The winning author’s story will be published in our September 13 issue. Plus the skilled scribe will receive a slew of fun prizes.

Please send two copies of your story, including your full contact information (name, phone and e-mail address) to:

The Improper Bostonian
Attn: Fiction Contest
142 Berkeley St., 3rd Floor
Boston, MA 02116

Manuscripts cannot be returned.

A Public Space: Submissions Closed Until September 5

Just yesterday (literally) I logged onto the submissions section of the Web site for A Public Space to find out what was happening with my story. (The guidelines suggest you can expect a response in six weeks, and I sent the story more than six weeks ago.)

All I found out was that the story is still “awaiting review.” But today I received the magazine’s newsletter, which included this helpful information:

Attention writers: In order to catch up on the huge amount of submissions we’ve received, we are not accepting any new submissions until September 5. So please do not submit new work via our online submissions system or regular mail until that date. If you already have submitted work and haven’t yet received a response: we are busy reading, and you will hear from us by the end of August. Your patience is appreciated.

So hold off on your submissions. And keep your fingers crossed for me!

The American Scholar: Now Publishing Fiction

The good news is that The American Scholar has begun to publish fiction! I saw this announcement on the cover of the Summer 2006 issue during a recent bookstore visit and quickly grabbed the journal off the magazine shelf. The two inaugural stories are by Alice Munro (who will have a new collection, The View from Castle Rock, published this fall) and David Leavitt. This is great news.

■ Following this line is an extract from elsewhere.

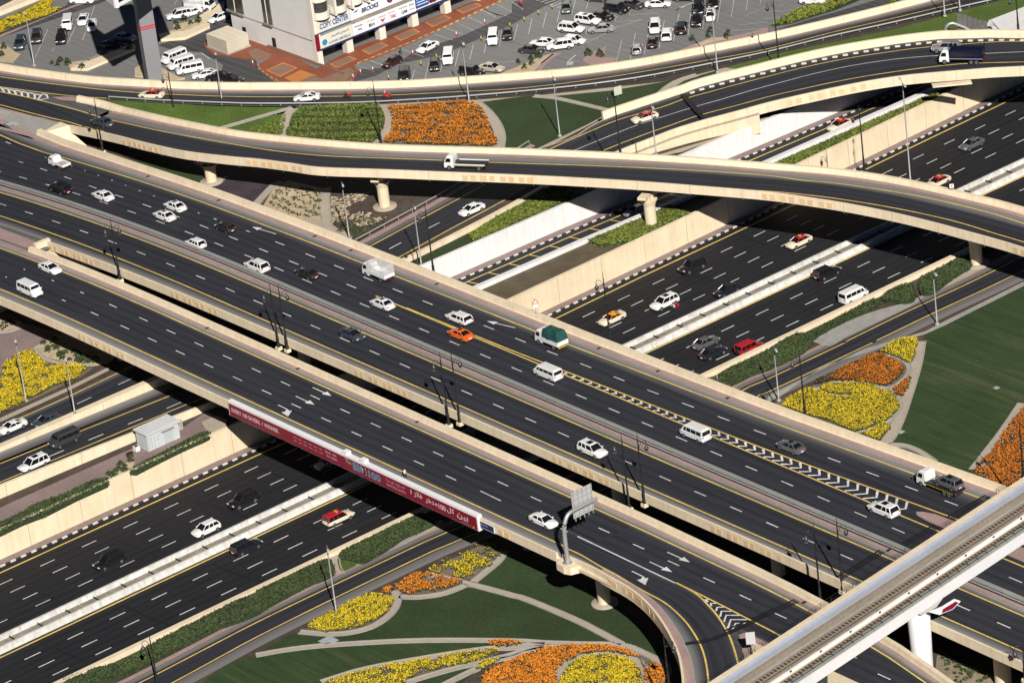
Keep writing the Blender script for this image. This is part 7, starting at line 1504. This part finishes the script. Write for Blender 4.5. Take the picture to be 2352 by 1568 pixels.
def truck(kind, p=None):
    p = p or PT['white']; r = empty(kind, '', '', (0, 0, -500)); L_ = {'flatbed_small': 2.6, 'cage_truck': 3.9, 'tarp_truck': 3.6, 'tow_truck': 5.6, 'recovery_truck': 5.3, 'refuse_truck': 5.6}[kind]; xf = L_ / 2 + 1.0
    cw = .98 if kind != 'flatbed_small' else .82; ch = 2.25 if kind != 'flatbed_small' else 1.85
    cab0, cab1 = xf - 1.65, xf
    MB().add(frust((cab0, cab1), (cab0, cab1 - .08), .45, 1.30, cw, cw), FQ).build('cab', p, r)
    MB().add(frust((cab0, cab1 - .07), (cab0 + .05, cab1 - .5), 1.30, ch, cw, cw - .1), FQ).build('cab_top', p, r)
    mb = MB()
    def wz(x, s, z): t = (z - 1.3) / (ch - 1.3); return (x, s * (cw + .01 - .1 * t), z)
    for s in (-1, 1):
        q = [wz(cab0 + .45, s, 1.38), wz(cab1 - .22, s, 1.38), wz(cab1 - .5, s, ch - .22), wz(cab0 + .45, s, ch - .22)]; mb.add(q if s < 0 else q[::-1], [(0, 1, 2, 3)])
    mb.add([(cab1 - .08, -cw + .1, 1.36), (cab1 - .08, cw - .1, 1.36), (cab1 - .40, cw - .18, ch - .14), (cab1 - .40, -cw + .18, ch - .14)], [(0, 1, 2, 3)]); mb.build('windows', GLASS, r)
    MB().box((cab0 + .6, 0, ch + .05), (1.0, cw * 1.5, .1), taper=.85).build('cab_roof', p, r); MB().box((cab1 + .03, 0, .5), (.1, cw * 1.9, .22)).build('bumper', DKPL, r)
    for s in (-1, 1): MB().box((cab1 + .03, s * (cw - .22), .82), (.06, .3, .18)).build('headlight', HEADL, r); MB().box((cab1 - .1, s * (cw + .18), 1.6), (.1, .16, .4)).build('mirror', DKPL, r)
    bx0 = xf - 1.75 - L_; bx1 = xf - 1.75; bc = (bx0 + bx1) / 2
    MB().box(((bx0 + cab1) / 2, 0, .55), (cab1 - bx0 - .3, .9, .28)).build('chassis', DKPL, r); wheels(r, (xf - .85, bx0 + 1.1), cw, .42 if kind != 'flatbed_small' else .34)
    if kind in ('tow_truck', 'refuse_truck'): wheels(r, (bx0 + 2.0,), cw, .42)
    hb = .95
    if kind == 'flatbed_small':
        MB().box((bc, 0, .8), (L_, 1.65, .1)).build('load_bed', mat('sandy_load_bed', (.4, .36, .32), .8, .2, 3), r); mb = MB(); [mb.box((bc, s * .83, 1.0), (L_, .05, .4)) for s in (-1, 1)]; mb.box((bx0, 0, 1.0), (.05, 1.7, .4)); mb.build('side_boards', p, r)
    elif kind == 'cage_truck':
        MB().box((bc, 0, hb), (L_, 2.05, .14)).build('load_bed', PT['white'], r); mb = MB(); w_ = 1.02; H = 2.9
        for s in (-1, 1):
            mb.box((bc, s * w_, hb + .25), (L_, .05, .5))
            for i in range(13): mb.box((bx0 + L_ * i / 12, s * w_, (hb + H) / 2), (.035, .035, H - hb))
            for j in range(9): mb.box((bc, s * w_, hb + .5 + (H - hb - .5) * j / 8), (L_, .03, .035))
        for x in (bx0, bx1):
            mb.box((x, 0, hb + .25), (.05, 2.05, .5))
            for i in range(8): mb.box((x, -w_ + 2 * w_ * i / 7, (hb + H) / 2), (.035, .035, H - hb))
            for j in range(9): mb.box((x, 0, hb + .5 + (H - hb - .5) * j / 8), (.03, 2.04, .035))
        mb.build('cage', PT['white'], r)
    elif kind == 'tarp_truck':
        MB().box((bc, 0, hb + .22), (L_, 2.1, .7)).build('load_box', PT['white'], r)
        bm = bmesh.new(); bmesh.ops.create_cube(bm, size=1); bmesh.ops.subdivide_edges(bm, edges=bm.edges, cuts=7, use_grid_fill=True)
        g = random.Random(3)
        for v in bm.verts:
            z = v.co.z + .5; k = 1 - .16 * z ** 2; v.co.x *= (L_ - .05) * k; v.co.y *= 2.08 * k; n = math.sin(v.co.x * 4) * .05 + math.cos(v.co.y * 5 + v.co.x * 2) * .06 + g.uniform(-.05, .05)
            v.co.z = hb + .5 + z * 1.5 - (abs(v.co.y) ** 2) * .12 * z + n * z; v.co.x += bc; v.co.y += n * .5
        me = bpy.data.meshes.new('tarpaulin'); bm.to_mesh(me); bm.free(); me.materials.append(mat('green_tarpaulin', (.012, .075, .07), .6, .25, 1.5)); link(bpy.data.objects.new('tarpaulin', me), r)
        MB().box((bx0 - .05, 0, .62), (.06, 1.9, .14)).build('reflector_strip', YELF, r)
    elif kind in ('tow_truck', 'recovery_truck'):
        MB().box((bc, 0, hb - .02), (L_, 2.15, .12)).build('load_bed', DKPL, r); mb = MB(); [mb.box((bc, s * 1.06, hb + .12), (L_, .06, .2)) for s in (-1, 1)]; mb.build('side_rails', (PT['white'] if kind == 'recovery_truck' else DKPL), r)
        mb = MB(); [mb.box((bx0 + .4 + i * .42, s * 1.10, hb - .08), (.24, .02, .1)) for i in range(int(L_ / .42)) for s in (-1, 1)]; mb.build('hazard_stripes', YELF, r)
        MB().box((bx1 + .12, 0, hb + .55), (.12, 2.0, 1.1)).build('headboard', PT['white'], r)
        if kind == 'recovery_truck': MB().box((bx1 - .3, 0, hb + .25), (.5, .7, .45)).build('winch', RUST, r)
    elif kind == 'refuse_truck':
        MB().box((bc, 0, hb + .75), (L_, 2.1, 1.7)).build('load_body', PT['dblue'], r); mb = MB()
        for s in (-1, 1):
            for i in range(9): mb.box((bx0 + L_ * i / 8, s * 1.04, hb + 1.9), (.05, .05, .75))
            mb.box((bc, s * 1.04, hb + 2.25), (L_, .05, .06))
        for i in range(6): mb.box((bx0, -1.04 + 2.08 * i / 5, hb + 1.9), (.05, .05, .75)); mb.box((bx1, -1.04 + 2.08 * i / 5, hb + 1.9), (.05, .05, .75))
        mb.build('top_cage', PT['dblue'], r); mb = MB(); [mb.box((bc, s * 1.06, hb + .1), (L_, .03, .08)) for s in (-1, 1)]; mb.build('side_stripe', BLUEC, r); MB().box((bx0 + .6, -1.07, .85), (.5, .03, .2)).build('reflector', YELF, r)
    for s in (-1, 1): MB().box((bx0 - .03, s * .8, .75), (.06, .3, .14)).build('tail_light', TAILL, r)
    return r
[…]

What’s not so great, at least from my perspective, is this part of the issue’s Editor’s Note:

One practical reason for not running fiction [in the past] did eventually come to mind. How would our small staff handle the onslaught of creative-writing-program-generated manuscripts sure to follow the publication of our first short story? We struggle to keep up with the unsolicited nonfiction manuscripts. A doubling or tripling of submissions might result in editorial defenestration–either these manuscripts learn to fly or we do.

The SCHOLAR has always encouraged young talent [….] Still, we have reluctantly decided to discourage the submission of unsolicited fiction. Send those stories someplace else, please. We promise to find you when your talent has blossomed.

But another bright spot–I also found in that issue a wonderful essay by an old writing friend (we met at the Iowa Summer Writing Festival almost ten years ago). So if you do pick up this issue don’t just read the fiction–be sure to spend some time with Natalie Wexler’s “The Case for Love,” too.

Call for Essays: New Seal Press Anthology (Pays: $100, plus two books)

Seal Press plans to publish an anthology, Single State of the Union: Single Women Speak Out about Life, Love and the Pursuit of Happiness (to be edited by Diane Mapes) in spring 2007.

Single State of the Union seeks well-written essays that are revealing, rewarding, wry and that give voice to the good, bad and ugly of life as a single woman in a society that idealized–even fetishizes–marriage. This particular collection is not so much looking for stories about dating or the search for love (at least in the traditional sense) but stories of life, liberty, and our individual pursuits of happiness, whether through music, misadventure, motherhood, or all of the above. Essays from women of all ages (18-88) and all situations (single, dating, ‘living in sin,’ recently married, divorced, widowed, etc) are welcome–as long as they are on point.

Submission deadline: August 1, 2006.